The most common ornamental hop these days is “Golden” (not to be confused with the Golding family of brewer’s hops). It could be thought of as semi-dwarf, offering somewhat less aggressive growth than the brewing varieties. The color, as you might guess, is on the pale and yellow side, particularly the cones.

Summer Shandy
This is a new dwarf ornamental hop bred for a more manageable habit and less aggressive climbing, even to the extent of needing a little assistance and training. It features golden foliage that slowly darkens over time.

Hops: A bit of legend, a bit of history
Hops have long been surrounded with an air of mystery. The phrase “hopping mad” is sometimes falsely attributed to the antics of seasonal workers hired to harvest the plant in the 1800. There’s no actual evidence to support this. If hop harvesters got a little crazy at the end of the day, it was probably from excess consumption of the finished product rather than exposure to the plant. Hops’ familial relationship with cannabis leads to rumors (perhaps borne of wishful thinking) that hops can induce hallucinations or lend something special to beer’s intoxicating power beyond what alcohol provides. Again, there’s no real evidence of this, and their closeness to chamomile does suggest that, if anything, a hop-laden beer is just going to make you a little more sleepy than a glass of wine or other drink.

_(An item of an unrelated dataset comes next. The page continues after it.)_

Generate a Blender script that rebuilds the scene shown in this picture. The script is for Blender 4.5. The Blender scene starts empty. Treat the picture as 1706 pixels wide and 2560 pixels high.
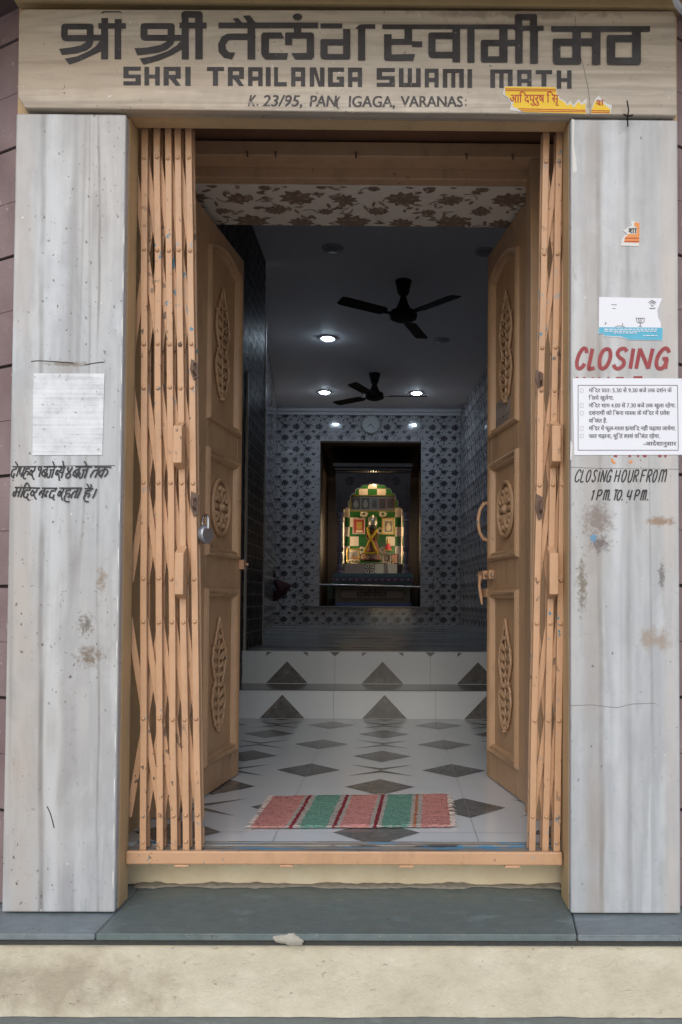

Unbittered beer is almost undrinkably sweet and certainly not the refreshing beverage we expect today. For centuries, brewers used a variety of spices to bitter and flavor their brews. The use of hops originated in central Europe and soon spread to other regions. Hopped beers not only lasted longer but also evaded the taxes levied on brewing spices. But as quickly as brewers began to use hops, taxes followed. All through the 16th and 17th centuries, various royal edicts sought to manage hop growth, as much for economic reasons as anything else. Various organized efforts were made to stamp out the “wicked and pernicious weed,” ostensibly for moral reasons: but let’s be honest, no one likes to see a tax source dry up. In the end, the superior taste and longer storage life of hopped beers won out, though the two styles coexisted for quite some time, with the term “ale” referring to an unhopped brew and “beer” to a hopped one.